SHORT TASK >> Type out the material below exactly.

DATA SUPPLIED >>
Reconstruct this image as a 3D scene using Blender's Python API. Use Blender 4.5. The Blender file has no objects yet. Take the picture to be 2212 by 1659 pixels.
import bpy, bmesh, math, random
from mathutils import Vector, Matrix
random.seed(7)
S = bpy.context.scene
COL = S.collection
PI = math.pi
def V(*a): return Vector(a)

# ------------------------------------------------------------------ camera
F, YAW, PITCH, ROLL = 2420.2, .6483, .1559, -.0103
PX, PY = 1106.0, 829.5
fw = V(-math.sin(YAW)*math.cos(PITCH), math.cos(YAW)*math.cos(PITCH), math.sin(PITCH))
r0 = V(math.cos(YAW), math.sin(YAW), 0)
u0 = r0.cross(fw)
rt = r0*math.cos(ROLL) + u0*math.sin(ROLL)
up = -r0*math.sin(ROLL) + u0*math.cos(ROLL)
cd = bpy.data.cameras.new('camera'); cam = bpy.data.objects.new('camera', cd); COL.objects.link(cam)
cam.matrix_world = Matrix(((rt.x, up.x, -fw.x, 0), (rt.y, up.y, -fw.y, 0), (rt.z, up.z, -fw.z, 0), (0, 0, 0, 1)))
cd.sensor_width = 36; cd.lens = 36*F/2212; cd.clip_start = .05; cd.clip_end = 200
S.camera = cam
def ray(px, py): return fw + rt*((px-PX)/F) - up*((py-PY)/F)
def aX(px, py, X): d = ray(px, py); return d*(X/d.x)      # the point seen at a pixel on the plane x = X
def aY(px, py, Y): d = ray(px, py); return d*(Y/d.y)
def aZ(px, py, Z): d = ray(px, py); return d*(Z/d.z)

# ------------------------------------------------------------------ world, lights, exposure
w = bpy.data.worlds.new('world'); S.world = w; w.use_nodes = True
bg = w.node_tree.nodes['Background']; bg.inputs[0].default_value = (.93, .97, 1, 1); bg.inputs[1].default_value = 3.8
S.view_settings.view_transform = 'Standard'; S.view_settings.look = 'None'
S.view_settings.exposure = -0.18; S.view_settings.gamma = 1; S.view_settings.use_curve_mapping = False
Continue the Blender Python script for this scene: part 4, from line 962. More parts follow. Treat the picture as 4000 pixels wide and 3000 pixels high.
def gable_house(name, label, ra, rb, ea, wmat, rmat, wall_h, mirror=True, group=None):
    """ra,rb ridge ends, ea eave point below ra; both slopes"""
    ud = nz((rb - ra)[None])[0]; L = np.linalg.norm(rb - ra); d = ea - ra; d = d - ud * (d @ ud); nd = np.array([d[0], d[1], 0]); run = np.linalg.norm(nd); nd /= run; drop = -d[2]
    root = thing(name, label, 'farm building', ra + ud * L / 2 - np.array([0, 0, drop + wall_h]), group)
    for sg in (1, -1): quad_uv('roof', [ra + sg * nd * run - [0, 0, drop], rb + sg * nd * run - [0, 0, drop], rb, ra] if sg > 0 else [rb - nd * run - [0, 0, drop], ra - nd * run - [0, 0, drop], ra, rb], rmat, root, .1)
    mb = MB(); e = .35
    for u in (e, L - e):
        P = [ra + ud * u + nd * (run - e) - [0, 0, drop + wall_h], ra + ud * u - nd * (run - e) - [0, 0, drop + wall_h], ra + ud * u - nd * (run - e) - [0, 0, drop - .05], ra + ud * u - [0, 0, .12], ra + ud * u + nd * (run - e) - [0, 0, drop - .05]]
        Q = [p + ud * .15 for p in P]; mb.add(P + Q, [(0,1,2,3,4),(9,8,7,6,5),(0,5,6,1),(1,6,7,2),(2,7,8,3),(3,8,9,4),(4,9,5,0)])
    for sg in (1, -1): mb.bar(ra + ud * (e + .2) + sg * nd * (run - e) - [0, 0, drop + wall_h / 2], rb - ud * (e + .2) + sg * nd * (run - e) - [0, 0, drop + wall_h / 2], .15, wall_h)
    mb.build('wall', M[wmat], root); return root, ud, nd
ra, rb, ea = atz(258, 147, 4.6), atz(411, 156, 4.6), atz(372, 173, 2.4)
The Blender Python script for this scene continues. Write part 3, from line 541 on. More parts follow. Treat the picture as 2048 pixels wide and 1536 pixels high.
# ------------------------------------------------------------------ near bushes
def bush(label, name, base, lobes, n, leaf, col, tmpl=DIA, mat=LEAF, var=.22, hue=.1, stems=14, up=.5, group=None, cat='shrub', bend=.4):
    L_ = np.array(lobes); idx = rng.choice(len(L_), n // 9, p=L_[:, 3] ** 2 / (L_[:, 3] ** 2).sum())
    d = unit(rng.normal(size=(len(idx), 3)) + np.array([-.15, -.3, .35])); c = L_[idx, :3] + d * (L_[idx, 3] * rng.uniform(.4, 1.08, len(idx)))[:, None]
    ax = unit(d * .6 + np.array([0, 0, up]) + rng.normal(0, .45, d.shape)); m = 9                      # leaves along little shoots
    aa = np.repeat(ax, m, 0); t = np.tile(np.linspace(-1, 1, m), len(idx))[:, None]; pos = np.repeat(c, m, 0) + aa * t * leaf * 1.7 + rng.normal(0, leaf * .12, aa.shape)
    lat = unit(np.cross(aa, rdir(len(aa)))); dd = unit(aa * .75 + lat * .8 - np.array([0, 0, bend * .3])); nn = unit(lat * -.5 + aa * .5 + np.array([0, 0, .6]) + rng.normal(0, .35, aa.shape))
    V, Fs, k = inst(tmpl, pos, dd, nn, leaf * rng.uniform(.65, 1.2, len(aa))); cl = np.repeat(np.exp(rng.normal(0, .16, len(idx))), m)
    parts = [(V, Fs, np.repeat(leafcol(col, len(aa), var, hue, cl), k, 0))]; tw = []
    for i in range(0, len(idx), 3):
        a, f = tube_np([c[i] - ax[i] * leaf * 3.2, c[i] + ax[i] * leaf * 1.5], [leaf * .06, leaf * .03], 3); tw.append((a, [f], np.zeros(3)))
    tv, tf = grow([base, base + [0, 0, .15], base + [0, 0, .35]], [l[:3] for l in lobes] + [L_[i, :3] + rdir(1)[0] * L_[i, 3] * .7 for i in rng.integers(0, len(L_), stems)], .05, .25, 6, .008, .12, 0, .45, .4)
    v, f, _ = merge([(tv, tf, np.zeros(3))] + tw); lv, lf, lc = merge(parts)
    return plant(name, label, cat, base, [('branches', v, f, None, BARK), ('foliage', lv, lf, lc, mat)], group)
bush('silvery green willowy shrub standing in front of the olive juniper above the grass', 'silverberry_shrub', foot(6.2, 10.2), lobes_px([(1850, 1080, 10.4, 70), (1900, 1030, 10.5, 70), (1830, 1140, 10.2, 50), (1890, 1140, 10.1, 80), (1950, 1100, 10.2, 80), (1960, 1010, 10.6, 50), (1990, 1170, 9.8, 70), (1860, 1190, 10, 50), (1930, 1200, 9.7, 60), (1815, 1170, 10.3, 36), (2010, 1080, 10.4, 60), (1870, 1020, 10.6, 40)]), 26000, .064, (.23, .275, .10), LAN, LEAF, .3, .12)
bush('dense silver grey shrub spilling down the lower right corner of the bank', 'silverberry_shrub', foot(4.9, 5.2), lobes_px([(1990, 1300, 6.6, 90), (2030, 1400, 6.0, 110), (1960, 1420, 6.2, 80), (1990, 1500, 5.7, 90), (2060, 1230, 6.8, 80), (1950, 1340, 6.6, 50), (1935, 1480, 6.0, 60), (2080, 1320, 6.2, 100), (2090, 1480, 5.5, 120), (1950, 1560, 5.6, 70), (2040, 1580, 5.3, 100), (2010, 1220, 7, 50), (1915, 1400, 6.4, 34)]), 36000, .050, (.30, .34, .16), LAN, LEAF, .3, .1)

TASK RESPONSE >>
Reconstruct this image as a 3D scene using Blender's Python API. Use Blender 4.5. The Blender file has no objects yet. Take the picture to be 2212 by 1659 pixels.
import bpy, bmesh, math, random
from mathutils import Vector, Matrix
random.seed(7)
S = bpy.context.scene
COL = S.collection
PI = math.pi
def V(*a): return Vector(a)

# ------------------------------------------------------------------ camera
F, YAW, PITCH, ROLL = 2420.2, .6483, .1559, -.0103
PX, PY = 1106.0, 829.5
fw = V(-math.sin(YAW)*math.cos(PITCH), math.cos(YAW)*math.cos(PITCH), math.sin(PITCH))
r0 = V(math.cos(YAW), math.sin(YAW), 0)
u0 = r0.cross(fw)
rt = r0*math.cos(ROLL) + u0*math.sin(ROLL)
up = -r0*math.sin(ROLL) + u0*math.cos(ROLL)
cd = bpy.data.cameras.new('camera'); cam = bpy.data.objects.new('camera', cd); COL.objects.link(cam)
cam.matrix_world = Matrix(((rt.x, up.x, -fw.x, 0), (rt.y, up.y, -fw.y, 0), (rt.z, up.z, -fw.z, 0), (0, 0, 0, 1)))
cd.sensor_width = 36; cd.lens = 36*F/2212; cd.clip_start = .05; cd.clip_end = 200
S.camera = cam
def ray(px, py): return fw + rt*((px-PX)/F) - up*((py-PY)/F)
def aX(px, py, X): d = ray(px, py); return d*(X/d.x)      # the point seen at a pixel on the plane x = X
def aY(px, py, Y): d = ray(px, py); return d*(Y/d.y)
def aZ(px, py, Z): d = ray(px, py); return d*(Z/d.z)

# ------------------------------------------------------------------ world, lights, exposure
w = bpy.data.worlds.new('world'); S.world = w; w.use_nodes = True
bg = w.node_tree.nodes['Background']; bg.inputs[0].default_value = (.93, .97, 1, 1); bg.inputs[1].default_value = 3.8
S.view_settings.view_transform = 'Standard'; S.view_settings.look = 'None'
S.view_settings.exposure = -0.18; S.view_settings.gamma = 1; S.view_settings.use_curve_mapping = False
Continue the Blender Python script for this scene: part 4, from line 962. More parts follow. Treat the picture as 4000 pixels wide and 3000 pixels high.
def gable_house(name, label, ra, rb, ea, wmat, rmat, wall_h, mirror=True, group=None):
    """ra,rb ridge ends, ea eave point below ra; both slopes"""
    ud = nz((rb - ra)[None])[0]; L = np.linalg.norm(rb - ra); d = ea - ra; d = d - ud * (d @ ud); nd = np.array([d[0], d[1], 0]); run = np.linalg.norm(nd); nd /= run; drop = -d[2]
    root = thing(name, label, 'farm building', ra + ud * L / 2 - np.array([0, 0, drop + wall_h]), group)
    for sg in (1, -1): quad_uv('roof', [ra + sg * nd * run - [0, 0, drop], rb + sg * nd * run - [0, 0, drop], rb, ra] if sg > 0 else [rb - nd * run - [0, 0, drop], ra - nd * run - [0, 0, drop], ra, rb], rmat, root, .1)
    mb = MB(); e = .35
    for u in (e, L - e):
        P = [ra + ud * u + nd * (run - e) - [0, 0, drop + wall_h], ra + ud * u - nd * (run - e) - [0, 0, drop + wall_h], ra + ud * u - nd * (run - e) - [0, 0, drop - .05], ra + ud * u - [0, 0, .12], ra + ud * u + nd * (run - e) - [0, 0, drop - .05]]
        Q = [p + ud * .15 for p in P]; mb.add(P + Q, [(0,1,2,3,4),(9,8,7,6,5),(0,5,6,1),(1,6,7,2),(2,7,8,3),(3,8,9,4),(4,9,5,0)])
    for sg in (1, -1): mb.bar(ra + ud * (e + .2) + sg * nd * (run - e) - [0, 0, drop + wall_h / 2], rb - ud * (e + .2) + sg * nd * (run - e) - [0, 0, drop + wall_h / 2], .15, wall_h)
    mb.build('wall', M[wmat], root); return root, ud, nd
ra, rb, ea = atz(258, 147, 4.6), atz(411, 156, 4.6), atz(372, 173, 2.4)
The Blender Python script for this scene continues. Write part 3, from line 541 on. More parts follow. Treat the picture as 2048 pixels wide and 1536 pixels high.
# ------------------------------------------------------------------ near bushes
def bush(label, name, base, lobes, n, leaf, col, tmpl=DIA, mat=LEAF, var=.22, hue=.1, stems=14, up=.5, group=None, cat='shrub', bend=.4):
    L_ = np.array(lobes); idx = rng.choice(len(L_), n // 9, p=L_[:, 3] ** 2 / (L_[:, 3] ** 2).sum())
    d = unit(rng.normal(size=(len(idx), 3)) + np.array([-.15, -.3, .35])); c = L_[idx, :3] + d * (L_[idx, 3] * rng.uniform(.4, 1.08, len(idx)))[:, None]
    ax = unit(d * .6 + np.array([0, 0, up]) + rng.normal(0, .45, d.shape)); m = 9                      # leaves along little shoots
    aa = np.repeat(ax, m, 0); t = np.tile(np.linspace(-1, 1, m), len(idx))[:, None]; pos = np.repeat(c, m, 0) + aa * t * leaf * 1.7 + rng.normal(0, leaf * .12, aa.shape)
    lat = unit(np.cross(aa, rdir(len(aa)))); dd = unit(aa * .75 + lat * .8 - np.array([0, 0, bend * .3])); nn = unit(lat * -.5 + aa * .5 + np.array([0, 0, .6]) + rng.normal(0, .35, aa.shape))
    V, Fs, k = inst(tmpl, pos, dd, nn, leaf * rng.uniform(.65, 1.2, len(aa))); cl = np.repeat(np.exp(rng.normal(0, .16, len(idx))), m)
    parts = [(V, Fs, np.repeat(leafcol(col, len(aa), var, hue, cl), k, 0))]; tw = []
    for i in range(0, len(idx), 3):
        a, f = tube_np([c[i] - ax[i] * leaf * 3.2, c[i] + ax[i] * leaf * 1.5], [leaf * .06, leaf * .03], 3); tw.append((a, [f], np.zeros(3)))
    tv, tf = grow([base, base + [0, 0, .15], base + [0, 0, .35]], [l[:3] for l in lobes] + [L_[i, :3] + rdir(1)[0] * L_[i, 3] * .7 for i in rng.integers(0, len(L_), stems)], .05, .25, 6, .008, .12, 0, .45, .4)
    v, f, _ = merge([(tv, tf, np.zeros(3))] + tw); lv, lf, lc = merge(parts)
    return plant(name, label, cat, base, [('branches', v, f, None, BARK), ('foliage', lv, lf, lc, mat)], group)
bush('silvery green willowy shrub standing in front of the olive juniper above the grass', 'silverberry_shrub', foot(6.2, 10.2), lobes_px([(1850, 1080, 10.4, 70), (1900, 1030, 10.5, 70), (1830, 1140, 10.2, 50), (1890, 1140, 10.1, 80), (1950, 1100, 10.2, 80), (1960, 1010, 10.6, 50), (1990, 1170, 9.8, 70), (1860, 1190, 10, 50), (1930, 1200, 9.7, 60), (1815, 1170, 10.3, 36), (2010, 1080, 10.4, 60), (1870, 1020, 10.6, 40)]), 26000, .064, (.23, .275, .10), LAN, LEAF, .3, .12)
bush('dense silver grey shrub spilling down the lower right corner of the bank', 'silverberry_shrub', foot(4.9, 5.2), lobes_px([(1990, 1300, 6.6, 90), (2030, 1400, 6.0, 110), (1960, 1420, 6.2, 80), (1990, 1500, 5.7, 90), (2060, 1230, 6.8, 80), (1950, 1340, 6.6, 50), (1935, 1480, 6.0, 60), (2080, 1320, 6.2, 100), (2090, 1480, 5.5, 120), (1950, 1560, 5.6, 70), (2040, 1580, 5.3, 100), (2010, 1220, 7, 50), (1915, 1400, 6.4, 34)]), 36000, .050, (.30, .34, .16), LAN, LEAF, .3, .1)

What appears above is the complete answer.